Book that changed your life: The Lion, the Witch, and the Wardrobe, by C.S. Lewis. My folks read to me constantly when I was little, and I read a decent amount on my own. But, when I grew out of Dr. Seuss, I began to falter in my reading habits. Sure, I’d read - but, I was no longer passionate and enthusiastic about what I read, and found myself sitting in front of the television more and more instead. My folks, I’d like to think, noticed this void… this absence of enjoyment and intellectual curiosity… I’d like to think they noticed this because, one Christmas, they bought me the set of The Chronicles of Narnia out-of-the-blue. I’d never heard of those books, and it took some coaxing from my mother to get me to pick up the first of those seven books. But, once I did, I never put them down. I once again discovered the joy - and pure necessity - of reading… a vital sensation I cherish to this day.
One book you have read more than once: The God of Small Things, by Arundhati Roy. Sleep-deprived, I’d once found myself shifting, zombie-like, through a bookstore when, out of the corner of my eye, I saw a pretty cover. "Never judge a book by its cover." But, alas - for that brief moment - I did. The cover design had caught my attention, and I suddenly found myself in line waiting to buy it, drinking in the first rich pages of thick imagery. It remains, to this day, my favorite novel.

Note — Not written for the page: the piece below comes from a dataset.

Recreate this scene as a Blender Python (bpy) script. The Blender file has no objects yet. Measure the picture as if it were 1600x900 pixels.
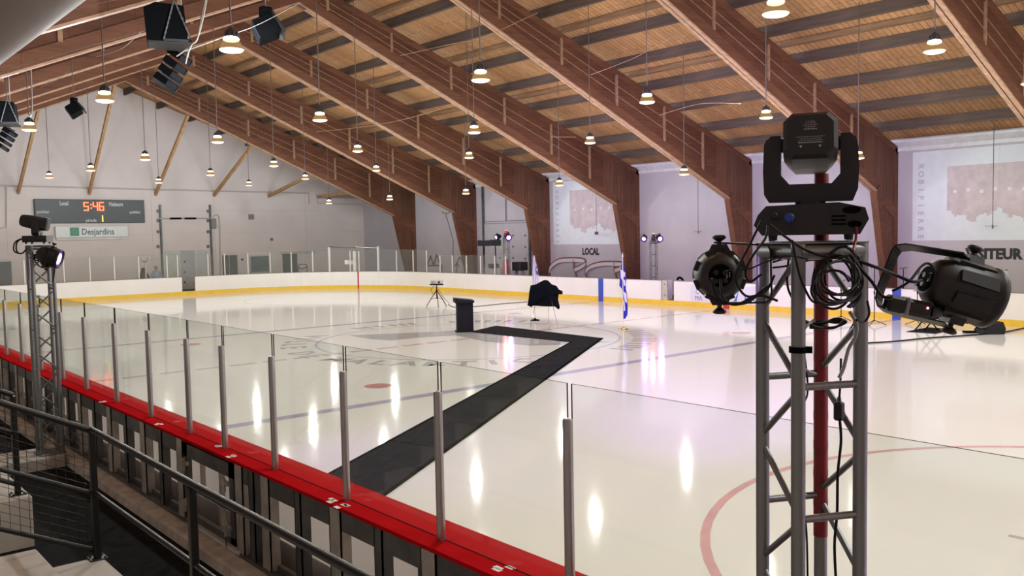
import bpy, math, random
from mathutils import Vector, Matrix
random.seed(7)
S = bpy.context.scene
COL = S.collection
PI = math.pi
# ------------------------------------------------------------------ camera
F, YAW, PITCH, ROLL, CH = 1385.2209, 0.7045285, 0.0609983, -0.0192408, 3.1589
FW = Vector((math.sin(YAW)*math.cos(PITCH), math.cos(YAW)*math.cos(PITCH), -math.sin(PITCH)))
R0 = Vector((math.cos(YAW), -math.sin(YAW), 0)); U0 = R0.cross(FW)
RT = R0*math.cos(ROLL) + U0*math.sin(ROLL); UP = -R0*math.sin(ROLL) + U0*math.cos(ROLL)
CAM = Vector((0, 0, CH))
cd = bpy.data.cameras.new('camera'); cam = bpy.data.objects.new('camera', cd); COL.objects.link(cam)
cd.sensor_width = 36.0; cd.lens = F/1600*36.0; cd.clip_end = 300; cd.clip_start = 0.05
cam.matrix_world = Matrix(((RT.x, UP.x, -FW.x, 0), (RT.y, UP.y, -FW.y, 0), (RT.z, UP.z, -FW.z, CH), (0, 0, 0, 1)))
S.camera = cam
# ------------------------------------------------------------------ world, exposure
w = bpy.data.worlds.new('world'); S.world = w; w.use_nodes = True
w.node_tree.nodes['Background'].inputs[0].default_value = (0.9, 0.85, 0.8, 1)
w.node_tree.nodes['Background'].inputs[1].default_value = 0.05
S.view_settings.view_transform = 'Standard'; S.view_settings.look = 'None'
S.view_settings.gamma = 1.0; S.view_settings.use_curve_mapping = False
S.view_settings.exposure = 0.06
S.cycles.use_denoising = True
S.cycles.max_bounces = 10; S.cycles.diffuse_bounces = 5; S.cycles.glossy_bounces = 4
S.cycles.transparent_max_bounces = 32; S.cycles.sample_clamp_indirect = 4.0
S.cycles.caustics_reflective = False; S.cycles.caustics_refractive = False
LAMP_W = 920.0       # one hanging bell lamp
PAR_W = 260.0        # one purple par can
LAMP_COL = (0.80, 0.95, 1.14)

# ------------------------------------------------------------------ pixel helpers (1600x900 photograph)
def ray(px, py): return (RT*((px-800)/F) - UP*((py-450)/F) + FW)
def atX(px, py, X): d = ray(px, py); return CAM + d*(X/d.x)
def atY(px, py, Y): d = ray(px, py); return CAM + d*(Y/d.y)
def atZ(px, py, Z): d = ray(px, py); return CAM + d*((Z-CH)/d.z)
def atD(px, py, D): return CAM + ray(px, py)*D
def depth(P): return (Vector(P)-CAM).dot(FW)
def proj(P):
    q = Vector(P)-CAM; D = q.dot(FW); return (800+F*q.dot(RT)/D, 450-F*q.dot(UP)/D)

# ------------------------------------------------------------------ materials
MATS = {}
def mat(name, col, rough=0.6, metal=0.0, var=0.0, vscale=4.0, bump=0.0, emit=None, estr=0.0, spec=0.5, stretch=(1, 1, 1), alpha=None):
    if name in MATS: return MATS[name]
    m = bpy.data.materials.new(name); m.use_nodes = True; nt = m.node_tree; N = nt.nodes; L = nt.links
    b = N['Principled BSDF']; b.inputs['Roughness'].default_value = rough; b.inputs['Metallic'].default_value = metal
    b.inputs['Specular IOR Level'].default_value = spec
    c = (*col, 1.0); b.inputs['Base Color'].default_value = c
    tc = N.new('ShaderNodeTexCoord'); mp = N.new('ShaderNodeMapping'); mp.inputs['Scale'].default_value = stretch
    L.new(tc.outputs['Object'], mp.inputs['Vector'])
    nz = N.new('ShaderNodeTexNoise'); nz.inputs['Scale'].default_value = vscale; nz.inputs['Detail'].default_value = 5
    L.new(mp.outputs['Vector'], nz.inputs['Vector'])
    if var > 0:
        cr = N.new('ShaderNodeMapRange'); cr.inputs[3].default_value = 1-var; cr.inputs[4].default_value = 1+var
        cr.inputs[1].default_value = 0.3; cr.inputs[2].default_value = 0.7
        L.new(nz.outputs['Fac'], cr.inputs[0])
        mx = N.new('ShaderNodeVectorMath'); mx.operation = 'SCALE'; mx.inputs[0].default_value = col
        L.new(cr.outputs[0], mx.inputs['Scale']); L.new(mx.outputs[0], b.inputs['Base Color'])
    if bump > 0:
        bp = N.new('ShaderNodeBump'); bp.inputs['Strength'].default_value = bump; bp.inputs['Distance'].default_value = 0.02
        L.new(nz.outputs['Fac'], bp.inputs['Height']); L.new(bp.outputs[0], b.inputs['Normal'])
    if emit:
        b.inputs['Emission Color'].default_value = (*emit, 1); b.inputs['Emission Strength'].default_value = estr
        m.cycles.emission_sampling = 'NONE'
    MATS[name] = m; return m

def wood(name, c1, c2, axis='X', plank=0.14, length=3.0, gap=(0.02, 0.01, 0.006), rough=0.7, gapw=0.008, grain=1.0, wdt=None):
    """boards laid along one axis, rows across it, grain noise along the boards"""
    m = bpy.data.materials.new(name); m.use_nodes = True; nt = m.node_tree; N = nt.nodes; L = nt.links
    b = N['Principled BSDF']; b.inputs['Roughness'].default_value = rough; b.inputs['Specular IOR Level'].default_value = 0.25
    tc = N.new('ShaderNodeTexCoord'); sp = N.new('ShaderNodeSeparateXYZ'); L.new(tc.outputs['Object'], sp.inputs[0])
    cb = N.new('ShaderNodeCombineXYZ')
    a, r = axis[0], axis[1]
    L.new(sp.outputs[a], cb.inputs[0]); L.new(sp.outputs[r], cb.inputs[1])
    br = N.new('ShaderNodeTexBrick'); br.inputs['Scale'].default_value = 1.0
    br.inputs['Brick Width'].default_value = length; br.inputs['Row Height'].default_value = plank
    br.inputs['Mortar Size'].default_value = gapw; br.inputs['Mortar Smooth'].default_value = 0.3; br.offset = 0.37
    br.inputs['Color1'].default_value = (*c1, 1); br.inputs['Color2'].default_value = (*c2, 1); br.inputs['Mortar'].default_value = (*gap, 1)
    L.new(cb.outputs[0], br.inputs['Vector'])
    mp = N.new('ShaderNodeMapping'); sc = {'X': (0.6, 6, 6), 'Y': (6, 0.6, 6), 'Z': (6, 6, 0.6)}[a]
    mp.inputs['Scale'].default_value = sc; L.new(tc.outputs['Object'], mp.inputs['Vector'])
    nz = N.new('ShaderNodeTexNoise'); nz.inputs['Scale'].default_value = 2.0; nz.inputs['Detail'].default_value = 6; L.new(mp.outputs[0], nz.inputs['Vector'])
    mr = N.new('ShaderNodeMapRange'); mr.inputs[1].default_value = 0.3; mr.inputs[2].default_value = 0.7
    mr.inputs[3].default_value = 1-0.35*grain; mr.inputs[4].default_value = 1+0.3*grain; L.new(nz.outputs['Fac'], mr.inputs[0])
    n2 = N.new('ShaderNodeTexNoise'); n2.inputs['Scale'].default_value = 0.35; n2.inputs['Detail'].default_value = 3; L.new(tc.outputs['Object'], n2.inputs['Vector'])
    m2 = N.new('ShaderNodeMapRange'); m2.inputs[1].default_value = 0.3; m2.inputs[2].default_value = 0.7; m2.inputs[3].default_value = 0.8; m2.inputs[4].default_value = 1.2
    L.new(n2.outputs['Fac'], m2.inputs[0])
    mu = N.new('ShaderNodeMath'); mu.operation = 'MULTIPLY'; L.new(mr.outputs[0], mu.inputs[0]); L.new(m2.outputs[0], mu.inputs[1])
    vm = N.new('ShaderNodeVectorMath'); vm.operation = 'SCALE'; L.new(br.outputs['Color'], vm.inputs[0]); L.new(mu.outputs[0], vm.inputs['Scale'])
    L.new(vm.outputs[0], b.inputs['Base Color'])
    MATS[name] = m; return m

def glass_mat(name, tint, gloss=0.06):
    m = bpy.data.materials.new(name); m.use_nodes = True; nt = m.node_tree; N = nt.nodes; L = nt.links
    for n in list(N):
        if n.type == 'BSDF_PRINCIPLED': N.remove(n)
    tr = N.new('ShaderNodeBsdfTransparent'); tr.inputs[0].default_value = (*tint, 1)
    gl = N.new('ShaderNodeBsdfGlossy'); gl.inputs['Roughness'].default_value = 0.03
    df = N.new('ShaderNodeBsdfDiffuse'); df.inputs[0].default_value = (0.72, 0.80, 0.75, 1)
    lf = N.new('ShaderNodeLayerWeight'); pw = N.new('ShaderNodeMath'); pw.operation = 'POWER'; pw.inputs[1].default_value = 4.0; L.new(lf.outputs['Facing'], pw.inputs[0])
    lw = N.new('ShaderNodeMapRange'); lw.inputs[3].default_value = 0.015; lw.inputs[4].default_value = 0.5; L.new(pw.outputs[0], lw.inputs[0])
    mx = N.new('ShaderNodeMixShader'); L.new(lw.outputs[0], mx.inputs[0]); L.new(tr.outputs[0], mx.inputs[1]); L.new(gl.outputs[0], mx.inputs[2])
    m2 = N.new('ShaderNodeMixShader'); m2.inputs[0].default_value = gloss; L.new(mx.outputs[0], m2.inputs[1]); L.new(df.outputs[0], m2.inputs[2])
    L.new(m2.outputs[0], N['Material Output'].inputs[0]); MATS[name] = m; return m

def lamp_glass(name, tint, tr_fac, emit, estr):
    """lit prismatic glass: glows and lets the lamp's own light through"""
    m = bpy.data.materials.new(name); m.use_nodes = True; nt = m.node_tree; N = nt.nodes; L = nt.links
    N.remove(N['Principled BSDF']); em = N.new('ShaderNodeEmission'); em.inputs[0].default_value = (*emit, 1); em.inputs[1].default_value = estr
    tr = N.new('ShaderNodeBsdfTransparent'); tr.inputs[0].default_value = (*tint, 1)
    mx = N.new('ShaderNodeMixShader'); mx.inputs[0].default_value = tr_fac; L.new(em.outputs[0], mx.inputs[1]); L.new(tr.outputs[0], mx.inputs[2])
    L.new(mx.outputs[0], N['Material Output'].inputs[0]); m.cycles.emission_sampling = 'NONE'; MATS[name] = m; return m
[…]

One book on a desert island: A large, accurate, colorful atlas: the ultimate picturebook, and guide to the imagination. Plus, if large enough, it doubles as a source of shade.
One book that made you laugh: Holidays on Ice, by David Sedaris. I only started reading his works two years ago (the bandwagon had passed me by seven or eight times over). But, when I finally settled down one evening and read the SantaLand Diaries, I’m pretty sure I fractured a few ribs. Who knew laughing could be so hazardous?
One book that made you cry: It takes a lot to make me cry, and a book has yet to turn on the tear factory. But, Thomas Hardy’s Tess of the d’Urbervilles came close. It’s just so damn sad!
One book you wish you had written: Waiting for the Barbarians, by J.M. Coetzee. Magical and reachable, in an almost unsettling way - particularly in our current times of… tension.
One book you wish had never been written: Big Chief Elizabeth, by Giles Milton. A severe excess of unnecessary hyperbolic drama made this seem less like a non-fiction account of the first English attempts to colonize the New World and more like "The Three Stooges" on meth.
One book you are currently reading: Catherine of Aragon, by Garrett Mattingly. Confession time: Tudor history is a hobby of mine, and makes up the bulk of my most recent non-fiction pursuits.
One book you have been meaning to read: The Koran. (Hey, why not?)